Parish Church of St. Mary is a Grade II listed building in the Newport local planning authority area, Wales. First listed on 24 June 1999. Church.

Parish Church of St. Mary

WRENN ID
under-glass-scarlet
Grade
II
Local Planning Authority
Newport
Country
Wales
Date first listed
24 June 1999
Type
Church
Source
Cadw listing

Description

The plan is of nave and chancel, the latter with a large north vestry. Construction of squared green and red sandstone, with Bathstone dressings. Slate roofs, with stone parapets. Slim buttresses. Tall square west bellcote with pyramidal roof of ashlar: alternating bands of fishscale detail. Large round-arched belfry windows with chevron mouldings: two-light lancets within on colonettes with moulded caps. Elaborate west door of three orders. Outer order with double-chevron detail. Central order on columns with scalloped caps, inner order with chevrons. Boarded doors with very elaborately branched iron hinges, escutcheons and handles. Single-light west window on colonettes with moulded arch. Single light windows to north and south elevations with moulded arches on quarter-columns; scallop capitals. South door of two orders, both with shafts having variously carved capitals: inner arch with chevrons, the outer with a flattened chevron pattern. East triplet of round-arched windows: arches with beakhead type mouldings on shafts. Roundel above. Vestry with flat roof hidden behind shallow gabled parapet. Big north triplet, the centre light divided by a shaft, terminated by a cross-finial. Steps on west side down to basement.

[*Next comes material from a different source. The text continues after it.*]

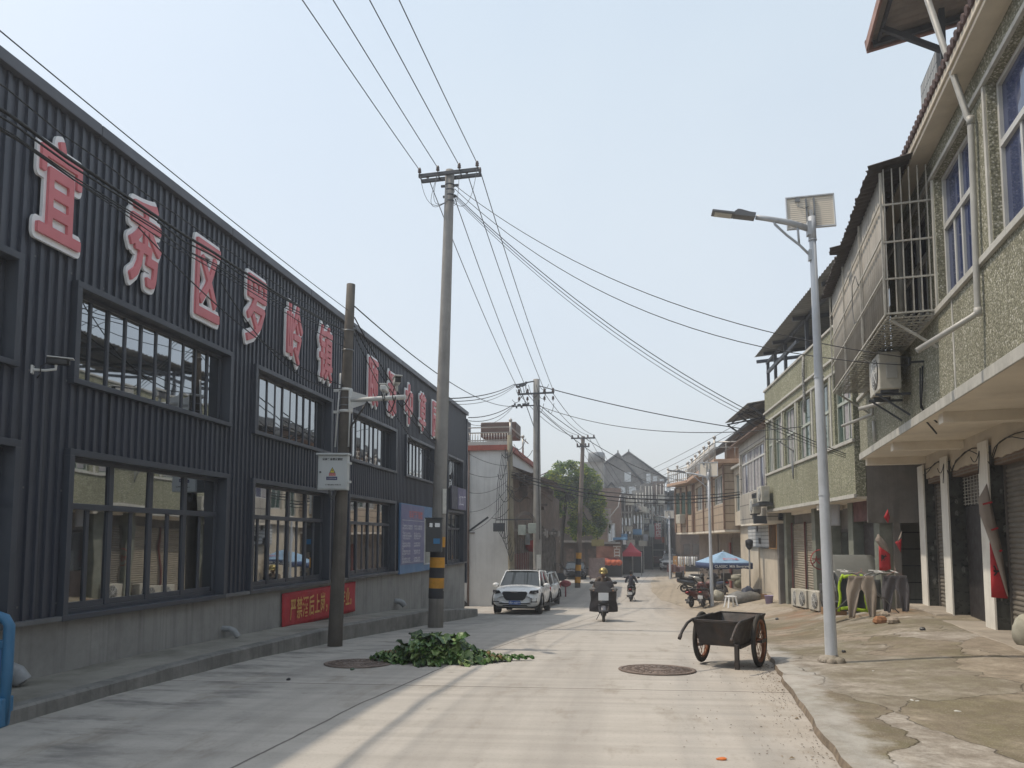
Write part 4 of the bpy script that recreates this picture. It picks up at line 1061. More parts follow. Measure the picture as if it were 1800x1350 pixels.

Wagon roofs with open timbers. Triple-shafted round-headed chancel arch with roll-mouldings and prominent chevrons: large dogtooth pattern above. Capitals of varied types, some of the waterleaf variety, one with a carved bird. East windows with chevron moulded arches on shafts. The exterior north wall of the chancel (now within the vestry) has a short painted corbel table, including one simple mask corbel, which may be medieval. Neo-Norman font: square bowl with angle shafts: central round pedestal, possibly original Norman work; outer shafts with spiral mouldings and scallop caps. Stone lectern standing on four shafts: profuse Romanesque style carved foliage. C20 pews. Strongly coloured east windows (Life of Christ) of 1850 by George Rogers of Worcester. West window (Stilling the Waters) of similar date, as is the central south window in the nave (Crucifixion). Other stained glass of c. 1867- c.1882. Greek style monument to Henry Jones (d.1837) depicting a female with tall urn. Gothic monument to Thomas Prothero (d.1853).